仁粋大妃は草稿は正されたのでもうやめさせろとハン・チヒョンに言いました。ハン・チヒョンは燕山君とユ・ジャグァンを止める大義名分がないと言いました。
「私が言いに行きます。」
仁粋大妃は立ち上がりました。
「お祖母様は野獣を育ててしまったと後悔されているでしょう。」
斉安大君(チェアンテグン)はハン・チヒョンに言うと笑いました。
仁粋大王大妃は横になって休んでいる燕山君を見つめて廃妃尹氏と成宗を思い出し涙ぐみました。

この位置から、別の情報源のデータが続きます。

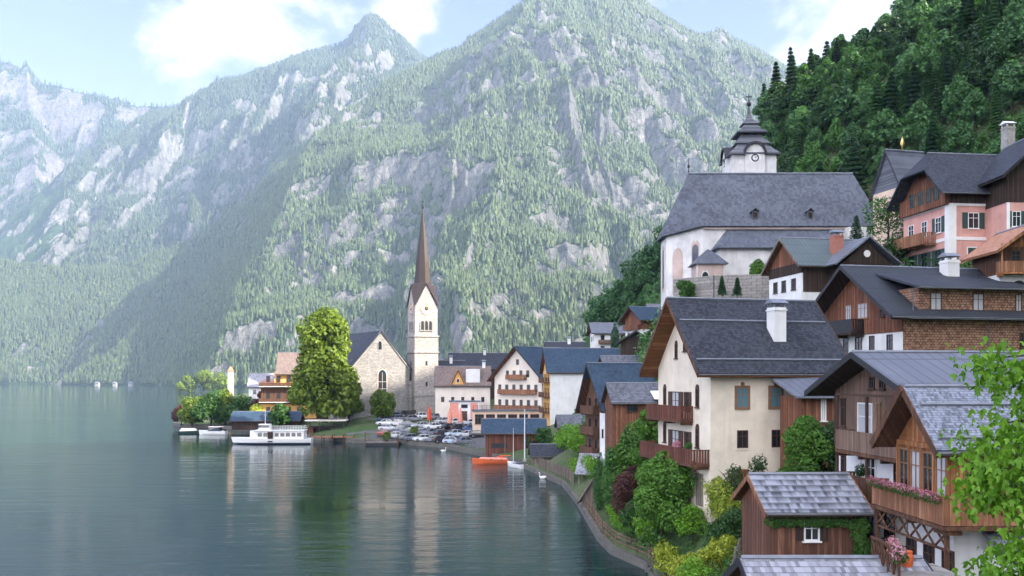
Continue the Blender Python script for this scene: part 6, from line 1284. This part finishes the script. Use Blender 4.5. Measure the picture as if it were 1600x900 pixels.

王大妃ハン氏は斉安大君(チェアンテグン)に仁粋大王大妃を恨まないように言いました。
「あの方のおかげで今の王室があるのよ・・・。」
「あれだけ冷遇されながらそれでも許せるというのですか。」
睿宗妃は涙を流しました。
「借りがあるのです。叔母上は殿下に返しても返しきれぬ借りがあるのです。」
斉安大君(チェアンテグン)は真剣な眼差しで母に言いました。
「お祖母様。いらしたことも知らずに眠っていました。」
燕山君は目を覚ましました。
「おつかれだったのですね。ぐっすり眠っておられたので起こしませんでした。」
「ありがとうございます。会ったこともない世祖大王の夢を見ました。筋骨隆々のたくましい世祖大王が兵を率いて馬を馳せておられました。」
「世祖大王は・・・そんなに勇猛なお方ではありませんでした。目つきは鋭かったけれどこの上なく温和な方でした。あの方ほど涙もろい方は見たこともありませんでした。」
「世祖が魯山君を殺したというのは本当ですか?」
「根も葉もない噂です!世祖大王が王位を欲していたなら癸酉靖難で得られたはずです。甥の王位を守るために尽力なさったのです。」
「想像していたとおりです。まさか幼い甥を殺すはずないですよね。はっはっはっは。はっはっはっは。」
燕山君が笑う声をハン・チヒョンは目を閉じて部屋の外で聴いていました。
「キム・イルソンは許せません。弔義帝文をご覧になりましたよね。世祖大王を義帝を殺した項羽に例えたのです。ご安心くださいお祖母様。あやつらを一人残らず処刑死さらし首にします。あんな流言が出ぬよう皆殺しにします。」
「主上。人の命は尊いものです主上。多くの血が流れると主上は一生重荷を背負って生きなければなりません。」
「心配なさらないでくださいお祖母様。もしも処分を甘くすれば世祖大王の醜聞を内密に処理したと思われます。ゆえに王室の威厳を見せつけるのです。誰が君主で誰が臣下か明確に示さねばなりません。そうですよねお祖母様。」
感想
このドラマの燕山君はアホではなく賢いようですね。しかしそれがなぜ廃位になったのかを考えるとユ・ジャグァンの口車に乗せられほいほいと粛清したことに味をしめたことに原因があるように思います。ナレーションでは粛清によって王権が強まったとありますから、朝鮮の国においては粛清はやっておかないと王室の外戚の一族が権勢を得て国が滅びる原因となることは李氏朝鮮は高麗王朝の滅亡した原因として理解しているはずです。別に燕山君だけがとりわけ残虐だったわけではなくドラマの中では世祖もまた多くの者を粛清していますよね。それにしても朝鮮の学者はドラマ中は「パクサ」と呼んでいるように聞こえます。博士なのか学士なのかまではわかりませんけど。このとき燕山君は仁粋大王大妃と利害が一致しているということですね。